Ibnul Qayyim rahimahullah mengatakan, “Beruntunglah orang yang bersikap adil di hadapan Rabbnya. Sehingga dia pun mau mengakui kebodohan dirinya sendiri tentang ilmu yang dia miliki.
Betapa bodohnya dia tentang cacat-cacat yang ada di dalam amalnya. Betapa bodohnya dia tentang aib-aib yang ada pada dirinya sendiri. Dan betapa jelek kualitas pengabdiannya kepada Allah. Begitu zalim mu’amalahnya kepada Allah.
Kalau pun Allah menghukumnya gara-gara dosa yang dia perbuat, maka dia memandangnya sebagai bentuk keadilan dari-Nya. Dan apabila dia tidak dihukum oleh-Nya maka baginya itu merupakan karunia dari-Nya.
Kalau dia bisa melakukan kebaikan maka dia pun memandang hal itu sebagai salah satu bentuk karunia dan sedekah Allah kepada dirinya. Dan kalau kemudian Allah menerima amalnya maka itu adalah kenikmatan dan sedekah yang kedua. Kalaupun seandainya Allah menolak amalnya maka itu berarti amal (jelek) semacam itu memang tidak layak dipersembahkan kepada-Nya.
Kalau dia melakukan keburukan maka dia memandangnya sebagai akibat dari lepasnya pertolongan dan perhatian Allah kepadanya, dan juga karena Allah tidak lagi mau menjaga dirinya, dan itu adalah tindak keadilan-Nya kepada dirinya. Maka dia bisa menyaksikan betapa butuhnya dia kepada Rabbnya, dan betapa zalim ia kepada dirinya sendiri. Maka kalau Allah berkenan mengampuni dosanya, maka itu semata-mata terjadi karena kebaikan, kedermawanan dan kemurahan dari-Nya.

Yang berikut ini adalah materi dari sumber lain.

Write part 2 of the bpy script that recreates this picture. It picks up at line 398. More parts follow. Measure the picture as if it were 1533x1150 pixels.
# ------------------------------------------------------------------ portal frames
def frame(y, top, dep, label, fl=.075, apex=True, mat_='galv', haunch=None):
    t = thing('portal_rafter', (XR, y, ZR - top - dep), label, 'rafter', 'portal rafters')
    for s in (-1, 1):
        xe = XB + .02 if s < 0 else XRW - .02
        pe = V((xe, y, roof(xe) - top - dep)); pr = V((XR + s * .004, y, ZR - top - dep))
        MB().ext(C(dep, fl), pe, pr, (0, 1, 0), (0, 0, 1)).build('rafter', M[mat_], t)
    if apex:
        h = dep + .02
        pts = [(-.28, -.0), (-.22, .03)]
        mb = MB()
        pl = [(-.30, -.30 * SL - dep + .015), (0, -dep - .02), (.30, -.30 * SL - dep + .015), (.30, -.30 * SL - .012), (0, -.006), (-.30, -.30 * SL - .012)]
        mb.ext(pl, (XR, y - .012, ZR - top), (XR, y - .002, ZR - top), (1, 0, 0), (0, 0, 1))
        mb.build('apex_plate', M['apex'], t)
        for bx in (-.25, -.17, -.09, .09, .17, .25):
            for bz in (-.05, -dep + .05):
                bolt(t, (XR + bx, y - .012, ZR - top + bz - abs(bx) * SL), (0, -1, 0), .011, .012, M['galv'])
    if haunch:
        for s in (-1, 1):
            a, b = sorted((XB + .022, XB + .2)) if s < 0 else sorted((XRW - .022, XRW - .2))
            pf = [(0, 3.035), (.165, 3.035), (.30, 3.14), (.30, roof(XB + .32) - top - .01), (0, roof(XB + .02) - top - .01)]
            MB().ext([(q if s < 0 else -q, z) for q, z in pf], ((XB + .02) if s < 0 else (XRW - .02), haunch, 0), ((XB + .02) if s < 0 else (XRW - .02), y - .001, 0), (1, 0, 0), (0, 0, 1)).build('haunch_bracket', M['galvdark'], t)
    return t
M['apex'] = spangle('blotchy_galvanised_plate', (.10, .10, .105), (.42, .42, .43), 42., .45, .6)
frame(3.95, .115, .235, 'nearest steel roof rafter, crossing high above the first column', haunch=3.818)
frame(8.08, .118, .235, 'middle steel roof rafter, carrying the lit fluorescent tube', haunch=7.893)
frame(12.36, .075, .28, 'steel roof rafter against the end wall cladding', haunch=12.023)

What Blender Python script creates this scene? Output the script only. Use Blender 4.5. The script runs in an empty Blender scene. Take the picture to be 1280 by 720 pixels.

Inti dari persoalan ini adalah dia senantiasa memandang Rabbnya selalu berbuat kebaikan. Adapun dirinya dia pandang sebagai orang yang berbuat kejelekan, meremehkan, atau telah meninggalkan kewajiban. Sehingga dia dapat melihat bahwa segala hal yang menggembirakannya merupakan bagian dari karunia Rabbnya kepada dirinya dan kebaikan untuknya. Sedangkan segala sesuatu yang membuatnya susah adalah akibat dosanya sendiri dan bentuk keadilan yang Allah terapkan baginya…” (al-Fawa’id, hal. 36).